The vote is being closely watched as an indicator of the anti-immigrant party’s momentum. The AfD has a big lead in polls for the Thuringia state election in September, one of three in former communist East Germany where its support is about twice as strong as in nationwide surveys. 

With about 80% of the votes counted from Sunday’s local- and city-council ballots, the AfD was on 26.4%, up about nine percentage points from the last election in 2019, according to preliminary results. The CDU was roughly steady at 27.5%.

Most of the separate ballots for mayors and district administrators will need to go to a runoff on June 9, with either the CDU or the AfD ahead in many of those. 
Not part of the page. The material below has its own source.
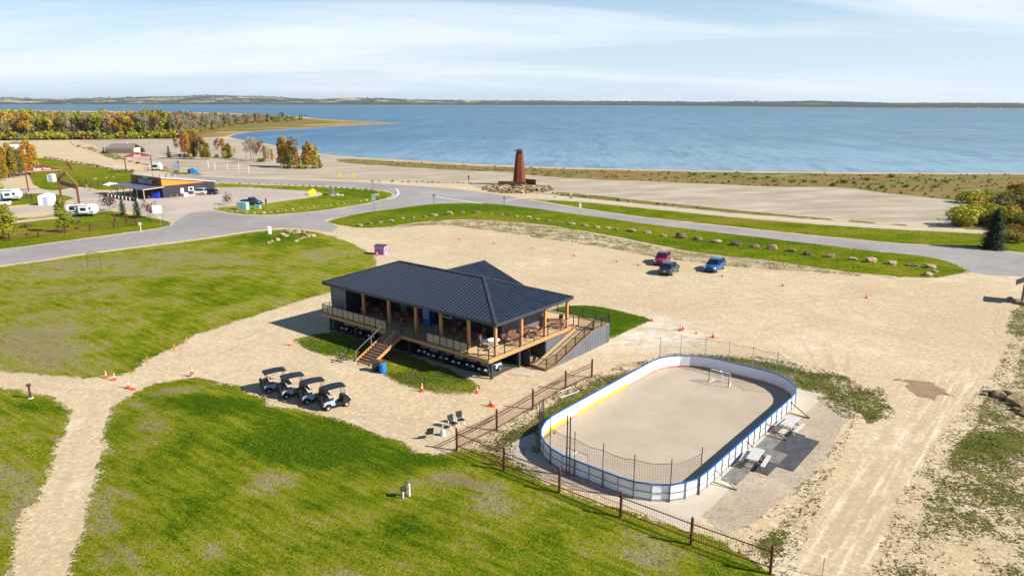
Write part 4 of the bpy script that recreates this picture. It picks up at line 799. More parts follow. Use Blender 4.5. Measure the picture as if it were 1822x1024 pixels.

The three parties in Chancellor Olaf Scholz’s ruling coalition all lost ground as expected. Scholz’s Social Democrats were in third place on 11%, down about two points, the Greens lost almost four points to 3.8% and backing for the Free Democrats declined about two points to 2.7%. 

The initial results in Thuringia suggest support for the AfD is holding up relatively well in the east despite a string of recent scandals that have dented its polling numbers on a national basis. 

The party was expelled last week from the Identity and Democracy Group in the European Parliament over controversial comments by Maximilian Krah. The AfD’s lead candidate in next month’s EU elections had been quoted by Italian newspaper la Repubblica as saying that not all members of the Nazi SS paramilitary organisation were criminals.

He was already under pressure after an aide was detained last month suspected of spying for China. He stepped down from the AfD leadership committee and said he won’t take part in any more campaign events before the June 6-9 vote.

Backing for the AfD fell by two percentage points to 14% in a monthly Allensbach poll for the Frankfurter Allgemeine Zeitung published Friday, after rising as high as 19.5% in January.